If the President and Secretary or a majority of the Members of the Board of Directors of the Corporation find the request proper, the Secretary shall notify the Member within five days after receipt of said request of the time, which shall not be more than five days after such notification, and place at which the inspection may be conducted.

If said request is found by either the President and Secretary or a majority of the Members of the Board of Directors not to be proper, the Secretary shall so notify the requesting Member within five days after receipt of the request.  The Secretary shall specify in said notice the basis for the rejection of the Member’s request.

The President, Secretary and the Board of Directors shall at all times be entitled to rely on the Corporate records in making any determination hereunder.  No Member shall be entitled to inspect the records of the Corporation more than once in any twelve month period.  No Officer or Director shall be denied the opportunity to inspect all of the books and records of the Corporation at any reasonable time, for any reason related to the performance of that officer’s or director’s corporate duties.

ARTICLE VIII:  BY-LAWS

Section A:  Adoption

The Bylaws are adopted by the organizational meeting of the Board of Directors.

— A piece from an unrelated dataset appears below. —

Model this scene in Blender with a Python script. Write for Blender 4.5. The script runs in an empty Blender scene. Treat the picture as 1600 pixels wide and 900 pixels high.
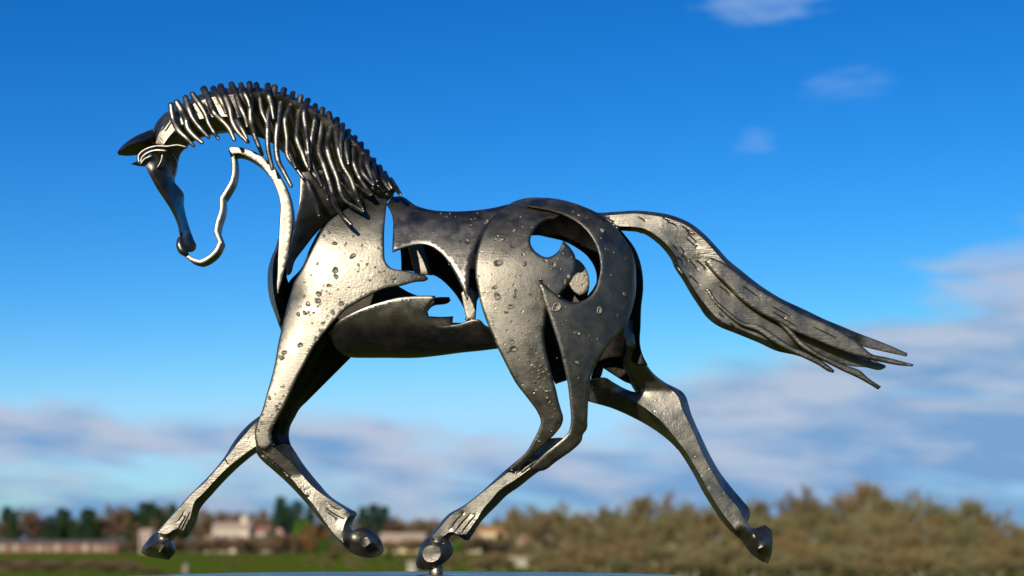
import bpy, bmesh, math, random
import numpy as np
from mathutils import Vector, Matrix
from mathutils.geometry import delaunay_2d_cdt
from math import radians as R

random.seed(7)
sc = bpy.context.scene
col = sc.collection

# ------------------------------------------------------------------ camera
FPX, CX, CY, DIST = 2200.0, 800.0, 450.0, 2.2       # the lens, in pixels of a 1600 px wide picture
CAM = Vector((0, -DIST, 1.50))
PITCH = math.atan(405 / FPX)
cam_d = bpy.data.cameras.new('camera')
cam_d.sensor_width = 36; cam_d.lens = 36 * FPX / 1600
cam_d.clip_start = 0.05; cam_d.clip_end = 20000
cam_d.dof.use_dof = True; cam_d.dof.focus_distance = 2.2; cam_d.dof.aperture_fstop = 3.8
cam = bpy.data.objects.new('camera', cam_d); col.objects.link(cam)
cam.location = CAM; cam.rotation_euler = (math.pi / 2 + PITCH, 0, 0)
sc.camera = cam

# ------------------------------------------------------------------ light
SUN_AZ, SUN_EL = R(20), R(22)                        # behind the camera, to its left
sun_dir = Vector((-math.sin(SUN_AZ) * math.cos(SUN_EL), -math.cos(SUN_AZ) * math.cos(SUN_EL), math.sin(SUN_EL)))
sd = bpy.data.lights.new('sun', 'SUN'); sd.energy = 5.0; sd.angle = R(0.6); sd.color = (1, .94, .84)
sun = bpy.data.objects.new('sun', sd); col.objects.link(sun)
sun.rotation_euler = sun_dir.to_track_quat('Z', 'Y').to_euler()
sc.view_settings.view_transform = 'Standard'; sc.view_settings.look = 'None'
sc.view_settings.exposure = 0.5; sc.view_settings.gamma = 1.0; sc.view_settings.use_curve_mapping = False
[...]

Section B:  Amending the Bylaws

These Bylaws may be amended only by the unanimous vote of the Board of Directors or by a simple majority of the Members at an Annual Meeting of Members or other duly approved action of the Members.

Section C:  Proposed Amendments

The President, the Board of Directors, or ten percent (10%) of the Members may propose amendments to these Bylaws by submitting proposed amendments in writing to the Secretary.